Eduard Van der Elsken (1925-1990) è un fotografo e regista olandese internazionalmente riconosciuto. I suoi scatti si concentrano sulla strada e la vita quotidiana, rappresentando un ambiente intimo, privo di filtri. L’importante scoperta della raccolta inedita e incompiuta Feest – festa in italiano –, da parte della vedova Anneke Hilhorst, ha portato alla luce 134 immagini mai viste prima.
Nello specifico, il libro riunisce immagini di festeggiamenti, come carnevali e feste di compleanno, scattate tra il 1950 e il 1960. Recentemente ritrovato da Hilhorst durante la movimentazione di alcuni beni e opere del fotografo dal suo archivio personale, la donna aveva intenzione di donarne una parte al Rijksmuseum di Amsterdam e al museo della fotografia dei Paesi Bassi di Rotterdam.
Per i curatori, questo ha dato inizio a una ricerca approfondita all’interno degli archivi di Van der Elsken, che comprendono 11000 oggetti, spiega il Rijksmuseum.
È questa la ragione per cui dal 30 ottobre 2020, il Rijksmuseum di Amsterdam aveva aperto al pubblico l’esposizione Ed Van der Elsken: Crazy World, più di un centinaio di foto e documenti, tra cui stampe, stampe a contatto e libri fotografici, tra cui il ritrovamento “straordinario” – a detta di Taco Dibbits, direttore del Rijks – del volume Feest.
“Non sono un giornalista, un fotoreporter obiettivo, sono un uomo con simpatie e antipatie”, Ed Van der Elsken
Van der Elsken fonda la sua poetica su uno sguardo personale del mondo, il quale gli permette di immortalare la realtà in maniera unica e naturale. Nel 1937, volendo avviare la carriera di scultore, frequenta l’Accademia di Belle Arti Rietvel, per poi iscriversi al programma di scultura professionale, che abbandona per evitare il lavoro forzato a cui obbligava il regime nazista. Gli anni successivi gli permettono di maturare l’interesse per la fotografia grazie alla conoscenza di importanti personalità artistiche.
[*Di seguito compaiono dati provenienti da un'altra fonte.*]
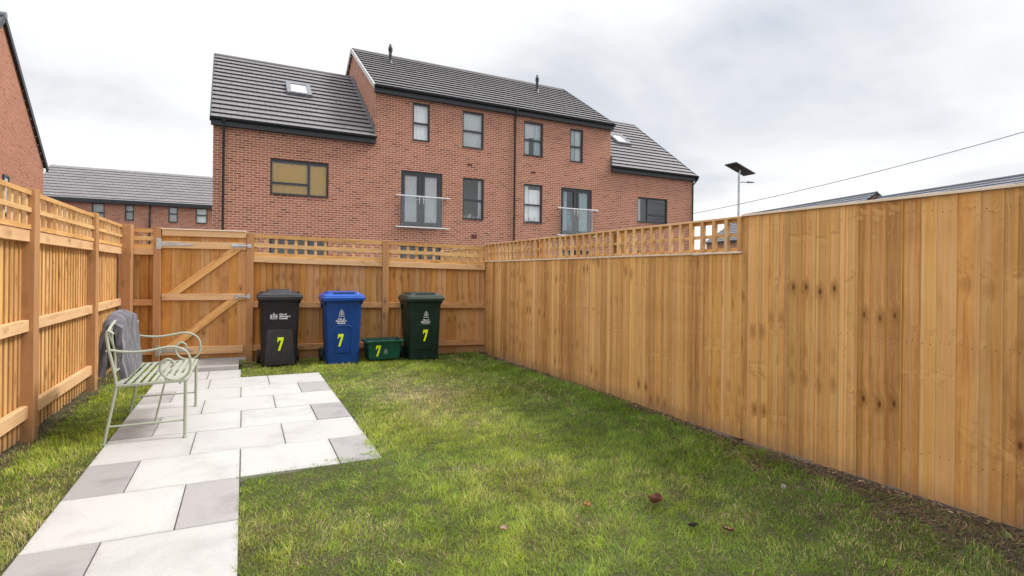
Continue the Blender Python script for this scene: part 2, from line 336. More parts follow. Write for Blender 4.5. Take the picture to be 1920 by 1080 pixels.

Seguendo il consiglio della fotografa olandese Emmy Andriesse (1914-1953), si trasferisce a Parigi nel 1950, dove viene assunto nelle camere oscure dell’agenzia Magnum per stampare le fotografie dei grandi Henry Cartier-Bresson – che rimane colpito dalla sua arte –, Robert Capa e Ernst Haas.
Dal 1954, l’unione con Ata Kandò (1913 – 2017), foto documentarista, lo influenza nella scelta di passare dalla fotografia di stampo giornalistico alla fotografia di rivista. Di conseguenza, il suo stile si evolve diventando ancora più personale, documentando la sua esperienza di vita e il suo periodo parigino, che vede la conoscenza di Edward Steichen, allora direttore della sezione fotografica del MoMa di New York.
Van der Elsken, che ha pubblicato una ventina di libri nella sua vita, “è stato uno dei primi fotografi degli anni ’50 a percorrere la rue senza sosta e a catturare la vita con il suo stile brut”, spiega il curatore del Rijksmuseum Hans Rooseboom durante un’intervista.
I suoi filmati e photobooks forniscono uno spaccato quotidiano dell’Europa, dalla Seconda Guerra Mondiale agli anni ’90. Love on the Left Bank è tra i libri fotografici più ricordati: pubblicato nel 1956, rientra nel genere del fotoromanzo, consacrato alla riflessione del proprio vissuto, approfondendo la Parigi in fermento degli anni ‘50. Amore, arte, musica e culture alternative sono i macro temi che Van der Elsken affronta lungo il suo percorso professionale, utilizzando come soggetti degli sconosciuti così come figure quali la regina Elisabetta II e lo scrittore Hugo Claus.
Di ritorno ad Amsterdam nel ’55, intraprende una serie di viaggi a Hong Kong, Tokyo e nell’attuale Repubblica centrafricana, a seguito dei quali pubblica una serie di raccolte (Bagara, 1958; Africa 1957, 1990; Japan 1959-1960, 1987; ecc.). Sposatosi con Hilhorst, prosegue il suo lavoro grazie anche a quest’ultima, che lo assiste nella pubblicazione di quattordici libri e venti film, di cui l’ultimo è Bye (1990), una risposta autobiografica al cancro terminale, a causa del quale si spegne nel 1990, all’età di 65 anni.
Il lavoro di fotografo permette all’artista di rappresentare la realtà in maniera non convenzionale, studiando ogni lato dell’individuo e delle città che abita, e diventando il punto di partenza per i fotografi della generazione successiva, quali Nan Goldin, Lerry Clark e Wolfgang Tillmans.